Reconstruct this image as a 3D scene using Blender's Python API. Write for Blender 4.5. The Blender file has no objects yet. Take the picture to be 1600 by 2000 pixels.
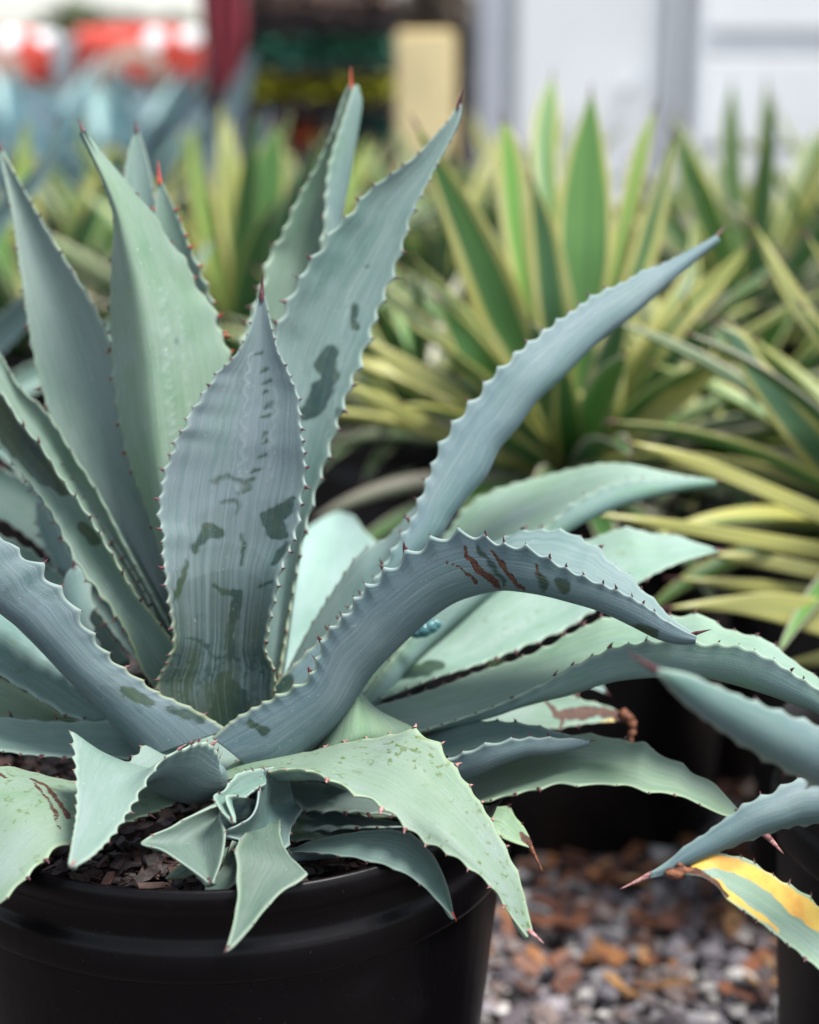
import bpy, bmesh, math, random
import numpy as np
from mathutils import Vector, Matrix

# ------------------------------------------------------------------ camera, sky, sun, exposure
SC = bpy.context.scene
COL = SC.collection
CAMZ, PITCH, F = 0.795, math.radians(15), 3333.3
cam = bpy.data.cameras.new('camera'); camo = bpy.data.objects.new('camera', cam); COL.objects.link(camo)
camo.location = (0, 0, CAMZ); camo.rotation_euler = (math.radians(90) - PITCH, 0, 0)
cam.sensor_fit = 'VERTICAL'; cam.sensor_height = 36; cam.sensor_width = 28.8; cam.lens = F / 2000 * 36
cam.clip_start = 0.02; cam.clip_end = 500
cam.dof.use_dof = True; cam.dof.focus_distance = 1.0; cam.dof.aperture_fstop = 3.1
SC.camera = camo
W = bpy.data.worlds.new('World'); SC.world = W; W.use_nodes = True
wn = W.node_tree; sky = wn.nodes.new('ShaderNodeTexSky'); sky.sky_type = 'NISHITA'; sky.sun_disc = False
SUN_EL, SUN_AZ = math.radians(68), math.radians(112)      # azimuth from +Y towards +X
sky.sun_elevation = SUN_EL; sky.sun_rotation = SUN_AZ; sky.dust_density = 1.2; sky.air_density = 1.0
hs = wn.nodes.new('ShaderNodeHueSaturation'); hs.inputs['Saturation'].default_value = .45
wn.links.new(sky.outputs[0], hs.inputs['Color']); wn.links.new(hs.outputs[0], wn.nodes['Background'].inputs[0]); wn.nodes['Background'].inputs[1].default_value = 0.115
sl = bpy.data.lights.new('sun', 'SUN'); sl.energy = 3.1; sl.angle = math.radians(20); sl.color = (1, .97, .92)
so = bpy.data.objects.new('sun', sl); COL.objects.link(so)
sd = Vector((math.sin(SUN_AZ) * math.cos(SUN_EL), math.cos(SUN_AZ) * math.cos(SUN_EL), math.sin(SUN_EL)))
so.rotation_euler = sd.to_track_quat('Z', 'Y').to_euler(); so.location = (0, 0, 5)
SC.view_settings.view_transform = 'Standard'; SC.view_settings.look = 'None'
SC.view_settings.exposure = 1.2; SC.view_settings.gamma = 1.0; SC.view_settings.use_curve_mapping = False
SC.render.engine = 'CYCLES'

# ------------------------------------------------------------------ geometry helpers
FW = np.array([0, math.cos(PITCH), -math.sin(PITCH)]); UP = np.array([0, math.sin(PITCH), math.cos(PITCH)])
CAM = np.array([0, 0, CAMZ])
def at(x, y, d):
    """world point seen at photo pixel x,y at distance d (m) from the lens"""
    return CAM + np.array([1, 0, 0]) * ((x - 800) / F * d) + UP * (-(y - 1000) / F * d) + FW * d
def atz(x, y, z):
    """world point on the horizontal plane z seen at photo pixel x,y"""
    p = at(x, y, 1.0) - CAM
    return CAM + p * ((z - CAMZ) / p[2])
def pix(P):
    Q = P - CAM; d = Q @ FW
    return np.stack([800 + F * Q[..., 0] / d, 1000 - F * (Q @ UP) / d], -1)

def tag(o, label=None, cat=None, group=None, kind=None):
    if label: o['label'] = label
    if cat: o['category'] = cat
    if group: o['group'] = group
    if kind: o['kind'] = kind
    return o
def empty(name, loc, label=None, cat=None, group=None):
    o = bpy.data.objects.new(name, None); COL.objects.link(o); o.location = Vector(loc)
    o.empty_display_size = 0.02
    return tag(o, label, cat, group)
def link(name, me, mat=None, parent=None, smooth=True):
    o = bpy.data.objects.new(name, me); COL.objects.link(o)
    if mat and not me.materials: me.materials.append(mat)
    if smooth and len(me.polygons):
        me.polygons.foreach_set('use_smooth', [True] * len(me.polygons))
    if parent:
        o.parent = parent
    return o
def root_of(o):
    p = Vector((0, 0, 0))
    while o: p += o.location; o = o.parent
    return p
def mesh_np(name, V, Fc, parent=None, mat=None, smooth=True, attrs=None, obname=None):
    me = bpy.data.meshes.new(name)
    off = np.array(root_of(parent)) if parent else 0
    V = np.asarray(V, float) - off
    me.from_pydata(V.tolist(), [], [list(map(int, f)) for f in Fc])
    if attrs:
        for k, (ty, data) in attrs.items():
            a = me.attributes.new(k, ty, 'POINT')
            a.data.foreach_set('color' if ty == 'FLOAT_COLOR' else 'vector', np.asarray(data, np.float32).ravel())
    me.update()
    return link(obname or name, me, mat, parent, smooth)

class MB:
    """collects simple solids, then links them as one mesh"""
    def __init__(s): s.bm = bmesh.new()
    def box(s, x0, x1, y0, y1, z0, z1, bev=0.0):
        g = bmesh.ops.create_cube(s.bm, size=1)
        M = Matrix.Translation(((x0+x1)/2, (y0+y1)/2, (z0+z1)/2)) @ Matrix.Diagonal((x1-x0, y1-y0, z1-z0, 1))
        bmesh.ops.transform(s.bm, matrix=M, verts=g['verts'])
        if bev:
            es = list({e for v in g['verts'] for e in v.link_edges})
            bmesh.ops.bevel(s.bm, geom=es, offset=bev, segments=2, affect='EDGES')
        return s
    def cone(s, p0, p1, r0, r1, n=8):
        p0, p1 = Vector(p0), Vector(p1); d = p1 - p0
        g = bmesh.ops.create_cone(s.bm, cap_ends=True, segments=n, radius1=r0, radius2=max(r1, 1e-5), depth=d.length)
        M = Matrix.Translation((p0+p1)/2) @ d.to_track_quat('Z', 'Y').to_matrix().to_4x4()
        bmesh.ops.transform(s.bm, matrix=M, verts=g['verts']); return s
    def ball(s, c, r, sc=(1, 1, 1), sub=1, jit=0, rng=random):
        g = bmesh.ops.create_icosphere(s.bm, subdivisions=sub, radius=1)
        for v in g['verts']:
            k = 1 + rng.uniform(-jit, jit)
            v.co = Vector((v.co.x*sc[0]*r*k, v.co.y*sc[1]*r*k, v.co.z*sc[2]*r*k)) + Vector(c)
        return s
    def build(s, name, mat, parent=None, smooth=False):
        me = bpy.data.meshes.new(name)
        if parent: bmesh.ops.translate(s.bm, verts=s.bm.verts, vec=-root_of(parent))
        s.bm.to_mesh(me); s.bm.free()
        return link(name, me, mat, parent, smooth)

def lathe(name, prof, c, mat, parent=None, n=96, wob=0.0):
    a = np.linspace(0, 2*np.pi, n, endpoint=False); V = []; Fc = []
    for r, z in prof:
        rr = r * (1 + wob*np.sin(2*a+.7))
        V.append(np.stack([c[0]+rr*np.cos(a), c[1]+rr*np.sin(a), np.full(n, c[2]+z)], 1))
    for i in range(len(prof)-1):
        for j in range(n):
            k = (j+1) % n
            Fc.append((i*n+j, i*n+k, (i+1)*n+k, (i+1)*n+j))
    return mesh_np(name, np.concatenate(V), Fc, parent, mat)

# ------------------------------------------------------------------ materials
def mat_new(name):
    m = bpy.data.materials.new(name); m.use_nodes = True
    nt = m.node_tree; b = nt.nodes['Principled BSDF']
    return m, nt, b
class N:
    """tiny node shorthand"""
    def __init__(s, nt): s.nt = nt
    def n(s, ty, **kw):
        x = s.nt.nodes.new(ty)
        for k, v in kw.items(): setattr(x, k, v)
        return x
    def l(s, a, b): s.nt.links.new(a, b)
    def val(s, sock, v):
        if isinstance(v, (int, float)): sock.default_value = v
        elif isinstance(v, (tuple, list)): sock.default_value = tuple(v) + ((1,) if len(v) == 3 and sock.type == 'RGBA' else ())
        else: s.l(v, sock)
    def math(s, op, a, b=0.0, c=None, clamp=False):
        x = s.n('ShaderNodeMath', operation=op, use_clamp=clamp); s.val(x.inputs[0], a); s.val(x.inputs[1], b)
        if c is not None: s.val(x.inputs[2], c)
        return x.outputs[0]
    def mix(s, f, a, b, mode='MIX'):
        x = s.n('ShaderNodeMix', data_type='RGBA', blend_type=mode); s.val(x.inputs[0], f); s.val(x.inputs[6], a); s.val(x.inputs[7], b)
        return x.outputs[2]
    def ramp(s, f, lo, hi):
        x = s.n('ShaderNodeMapRange', interpolation_type='SMOOTHSTEP'); s.val(x.inputs[0], f); x.inputs[1].default_value = lo; x.inputs[2].default_value = hi
        return x.outputs[0]
    def noise(s, vec, scale, detail=3, rough=.5):
        x = s.n('ShaderNodeTexNoise'); s.val(x.inputs['Vector'], vec); x.inputs['Scale'].default_value = scale
        x.inputs['Detail'].default_value = detail; x.inputs['Roughness'].default_value = rough
        return x.outputs['Fac']
    def comb(s, a, b, c):
        x = s.n('ShaderNodeCombineXYZ'); s.val(x.inputs[0], a); s.val(x.inputs[1], b); s.val(x.inputs[2], c); return x.outputs[0]
    def bump(s, h, strength, dist):
        x = s.n('ShaderNodeBump'); s.val(x.inputs['Height'], h); x.inputs['Strength'].default_value = strength; x.inputs['Distance'].default_value = dist
        return x.outputs[0]

def simple(name, col, rough=.7, var=.25, scale=30, bump=.0, bscale=None, spec=.4, metal=0, col2=None):
    m, nt, b = mat_new(name); g = N(nt)
    tc = g.n('ShaderNodeTexCoord').outputs['Object']
    f = g.noise(tc, scale, 4, .6)
    c2 = col2 or tuple(c*(1-var) for c in col); c1 = col if col2 else tuple(min(1, c*(1+var*.5)) for c in col)
    g.l(g.mix(g.ramp(f, .35, .65), c2, c1), b.inputs['Base Color'])
    b.inputs['Roughness'].default_value = rough; b.inputs['Specular IOR Level'].default_value = spec; b.inputs['Metallic'].default_value = metal
    if bump: g.l(g.bump(g.noise(tc, bscale or scale*3, 4), bump, .002), b.inputs['Normal'])
    return m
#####
§ EXERCISE PROMPT:
Please extract exactly the lines of the data, from the first through the line containing "from mathutils import Vector, Matrix", and add no pictures to the copy.

§ ANSWER TO THIS TASK:
Reconstruct this image as a 3D scene using Blender's Python API. Write for Blender 4.5. The Blender file has no objects yet. Take the picture to be 1600 by 2000 pixels.
import bpy, bmesh, math, random
import numpy as np
from mathutils import Vector, Matrix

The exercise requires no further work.